Are States Lowering the Bar for Teaching by Easing Certification Requirements?

Credits: Philadelphia Inquirer

Everett Anderson’s dream of becoming a teacher faced a significant hurdle when he struggled to pass the math component of the licensure tests required in Mississippi.

Despite excelling in other areas, he faced repeated failures in the math section, preventing him from completing his degree and participating in student teaching.

Anderson eventually abandoned his dream, changing his major to social work and graduating a year later. This scenario is not unique, as education leaders across the U.S. report similar stories of aspiring teachers facing challenges with basic skills tests, such as the Praxis Core.

In recent years, states have recognized the need to address this issue. Louisiana, for example, established a task force to investigate declining enrollment in teacher preparation programs, revealing that approximately 1,000 aspiring educators failed to enter programs each year due to challenges with the Praxis Core.

Teachers’ Trainings (Credits: Virginia Mercury)

The decline in interest in the teaching profession, coupled with concerns about test inequities and a demographic gap between students and teachers, has prompted several states to reconsider their approach to basic skills tests.

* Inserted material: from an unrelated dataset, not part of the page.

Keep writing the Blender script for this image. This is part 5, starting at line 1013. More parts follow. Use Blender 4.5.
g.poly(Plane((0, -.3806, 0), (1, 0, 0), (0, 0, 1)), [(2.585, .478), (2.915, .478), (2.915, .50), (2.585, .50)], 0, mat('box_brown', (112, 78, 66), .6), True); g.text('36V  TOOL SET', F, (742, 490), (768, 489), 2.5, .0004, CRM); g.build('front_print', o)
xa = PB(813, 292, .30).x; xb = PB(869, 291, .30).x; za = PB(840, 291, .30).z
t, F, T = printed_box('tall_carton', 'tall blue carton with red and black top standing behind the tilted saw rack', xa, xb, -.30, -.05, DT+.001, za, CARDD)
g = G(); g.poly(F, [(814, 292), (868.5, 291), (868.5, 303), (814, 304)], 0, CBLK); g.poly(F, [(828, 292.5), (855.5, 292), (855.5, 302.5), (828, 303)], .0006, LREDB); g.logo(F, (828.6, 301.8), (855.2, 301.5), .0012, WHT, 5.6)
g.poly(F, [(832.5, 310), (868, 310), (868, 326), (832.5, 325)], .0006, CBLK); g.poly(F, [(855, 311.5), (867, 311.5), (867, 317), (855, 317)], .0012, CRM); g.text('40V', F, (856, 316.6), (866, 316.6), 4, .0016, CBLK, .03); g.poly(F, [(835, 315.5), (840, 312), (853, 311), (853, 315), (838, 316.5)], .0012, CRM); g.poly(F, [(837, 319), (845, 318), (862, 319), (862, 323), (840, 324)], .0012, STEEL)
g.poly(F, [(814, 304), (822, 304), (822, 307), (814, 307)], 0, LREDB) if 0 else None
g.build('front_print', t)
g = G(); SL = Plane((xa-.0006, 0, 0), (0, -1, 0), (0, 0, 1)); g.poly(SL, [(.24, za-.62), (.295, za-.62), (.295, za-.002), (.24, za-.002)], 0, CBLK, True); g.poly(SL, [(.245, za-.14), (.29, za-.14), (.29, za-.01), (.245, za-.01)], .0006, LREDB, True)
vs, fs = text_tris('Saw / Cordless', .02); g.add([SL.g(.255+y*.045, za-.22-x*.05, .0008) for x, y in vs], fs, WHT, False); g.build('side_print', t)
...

Between 2015 and 2021, the number of states requiring teacher candidates to pass basic skills tests for admission into preparation programs decreased from 25 to 15.

As of the latest count by the National Council on Teacher Quality (NCTQ), 11 states currently maintain this requirement, with some allowing alternative measures like ACT, SAT, or GRE scores.

Advocates for the shift argue that eliminating these tests allows greater access for students of color, first-generation students, and those from low-income families.

They contend that these tests were duplicative and served as barriers without a clear purpose. Critics, however, express concerns that lowering or eliminating standards for teacher preparation may negatively impact the quality of education.

Heather Peske, President of the NCTQ, warns that dropping standards without introducing meaningful measures of academic aptitude could have long-term consequences.

While some applaud the move as a way to diversify the teaching profession, others remain skeptical about the potential impact on the profession and, more importantly, on students.

The debate over basic skills tests in teacher preparation programs continues as states grapple with finding the right balance between access and maintaining high standards in education.